## [Instruction]
Your task is to print all of the data word for word.

-------- Data section

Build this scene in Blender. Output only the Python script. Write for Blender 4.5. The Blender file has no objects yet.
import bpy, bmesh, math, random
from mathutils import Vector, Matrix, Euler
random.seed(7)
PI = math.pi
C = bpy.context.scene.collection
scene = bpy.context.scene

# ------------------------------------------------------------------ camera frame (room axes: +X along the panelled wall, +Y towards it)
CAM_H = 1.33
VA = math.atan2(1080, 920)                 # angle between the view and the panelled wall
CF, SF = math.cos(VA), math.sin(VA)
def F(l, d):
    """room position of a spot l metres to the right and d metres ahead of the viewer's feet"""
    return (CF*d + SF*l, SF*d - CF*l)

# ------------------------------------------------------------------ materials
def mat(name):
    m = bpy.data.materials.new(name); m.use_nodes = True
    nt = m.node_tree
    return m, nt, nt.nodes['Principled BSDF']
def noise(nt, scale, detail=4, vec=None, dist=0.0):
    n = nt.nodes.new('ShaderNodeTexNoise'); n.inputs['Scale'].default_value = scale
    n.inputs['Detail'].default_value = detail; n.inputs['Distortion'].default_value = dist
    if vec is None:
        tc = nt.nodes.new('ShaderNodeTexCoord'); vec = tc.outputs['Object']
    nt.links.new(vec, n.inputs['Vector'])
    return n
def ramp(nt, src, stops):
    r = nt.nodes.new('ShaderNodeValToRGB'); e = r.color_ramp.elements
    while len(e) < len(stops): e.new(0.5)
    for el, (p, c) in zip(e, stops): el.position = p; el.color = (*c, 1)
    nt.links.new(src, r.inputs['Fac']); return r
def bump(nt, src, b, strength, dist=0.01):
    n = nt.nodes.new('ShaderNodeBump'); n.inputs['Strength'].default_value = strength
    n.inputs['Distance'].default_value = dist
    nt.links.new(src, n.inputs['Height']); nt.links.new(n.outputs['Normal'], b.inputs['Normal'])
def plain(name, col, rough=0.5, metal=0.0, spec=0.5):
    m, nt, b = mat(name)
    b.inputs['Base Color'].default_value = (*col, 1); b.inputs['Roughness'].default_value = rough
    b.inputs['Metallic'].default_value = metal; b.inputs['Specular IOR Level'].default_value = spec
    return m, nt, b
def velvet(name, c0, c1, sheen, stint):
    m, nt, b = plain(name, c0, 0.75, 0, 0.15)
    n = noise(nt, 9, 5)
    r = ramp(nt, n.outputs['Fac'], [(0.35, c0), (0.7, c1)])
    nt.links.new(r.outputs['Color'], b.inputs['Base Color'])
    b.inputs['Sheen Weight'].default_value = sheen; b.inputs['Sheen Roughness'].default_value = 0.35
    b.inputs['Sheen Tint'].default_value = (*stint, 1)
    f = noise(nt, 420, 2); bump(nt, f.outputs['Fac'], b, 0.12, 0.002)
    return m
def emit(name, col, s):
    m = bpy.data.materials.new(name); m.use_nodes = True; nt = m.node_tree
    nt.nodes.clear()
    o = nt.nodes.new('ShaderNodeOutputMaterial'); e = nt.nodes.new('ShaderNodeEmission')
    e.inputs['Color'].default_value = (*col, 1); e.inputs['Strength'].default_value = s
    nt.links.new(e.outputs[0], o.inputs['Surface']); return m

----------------

## [Full answer]
Build this scene in Blender. Output only the Python script. Write for Blender 4.5. The Blender file has no objects yet.
import bpy, bmesh, math, random
from mathutils import Vector, Matrix, Euler
random.seed(7)
PI = math.pi
C = bpy.context.scene.collection
scene = bpy.context.scene

# ------------------------------------------------------------------ camera frame (room axes: +X along the panelled wall, +Y towards it)
CAM_H = 1.33
VA = math.atan2(1080, 920)                 # angle between the view and the panelled wall
CF, SF = math.cos(VA), math.sin(VA)
def F(l, d):
    """room position of a spot l metres to the right and d metres ahead of the viewer's feet"""
    return (CF*d + SF*l, SF*d - CF*l)

# ------------------------------------------------------------------ materials
def mat(name):
    m = bpy.data.materials.new(name); m.use_nodes = True
    nt = m.node_tree
    return m, nt, nt.nodes['Principled BSDF']
def noise(nt, scale, detail=4, vec=None, dist=0.0):
    n = nt.nodes.new('ShaderNodeTexNoise'); n.inputs['Scale'].default_value = scale
    n.inputs['Detail'].default_value = detail; n.inputs['Distortion'].default_value = dist
    if vec is None:
        tc = nt.nodes.new('ShaderNodeTexCoord'); vec = tc.outputs['Object']
    nt.links.new(vec, n.inputs['Vector'])
    return n
def ramp(nt, src, stops):
    r = nt.nodes.new('ShaderNodeValToRGB'); e = r.color_ramp.elements
    while len(e) < len(stops): e.new(0.5)
    for el, (p, c) in zip(e, stops): el.position = p; el.color = (*c, 1)
    nt.links.new(src, r.inputs['Fac']); return r
def bump(nt, src, b, strength, dist=0.01):
    n = nt.nodes.new('ShaderNodeBump'); n.inputs['Strength'].default_value = strength
    n.inputs['Distance'].default_value = dist
    nt.links.new(src, n.inputs['Height']); nt.links.new(n.outputs['Normal'], b.inputs['Normal'])
def plain(name, col, rough=0.5, metal=0.0, spec=0.5):
    m, nt, b = mat(name)
    b.inputs['Base Color'].default_value = (*col, 1); b.inputs['Roughness'].default_value = rough
    b.inputs['Metallic'].default_value = metal; b.inputs['Specular IOR Level'].default_value = spec
    return m, nt, b
def velvet(name, c0, c1, sheen, stint):
    m, nt, b = plain(name, c0, 0.75, 0, 0.15)
    n = noise(nt, 9, 5)
    r = ramp(nt, n.outputs['Fac'], [(0.35, c0), (0.7, c1)])
    nt.links.new(r.outputs['Color'], b.inputs['Base Color'])
    b.inputs['Sheen Weight'].default_value = sheen; b.inputs['Sheen Roughness'].default_value = 0.35
    b.inputs['Sheen Tint'].default_value = (*stint, 1)
    f = noise(nt, 420, 2); bump(nt, f.outputs['Fac'], b, 0.12, 0.002)
    return m
def emit(name, col, s):
    m = bpy.data.materials.new(name); m.use_nodes = True; nt = m.node_tree
    nt.nodes.clear()
    o = nt.nodes.new('ShaderNodeOutputMaterial'); e = nt.nodes.new('ShaderNodeEmission')
    e.inputs['Color'].default_value = (*col, 1); e.inputs['Strength'].default_value = s
    nt.links.new(e.outputs[0], o.inputs['Surface']); return m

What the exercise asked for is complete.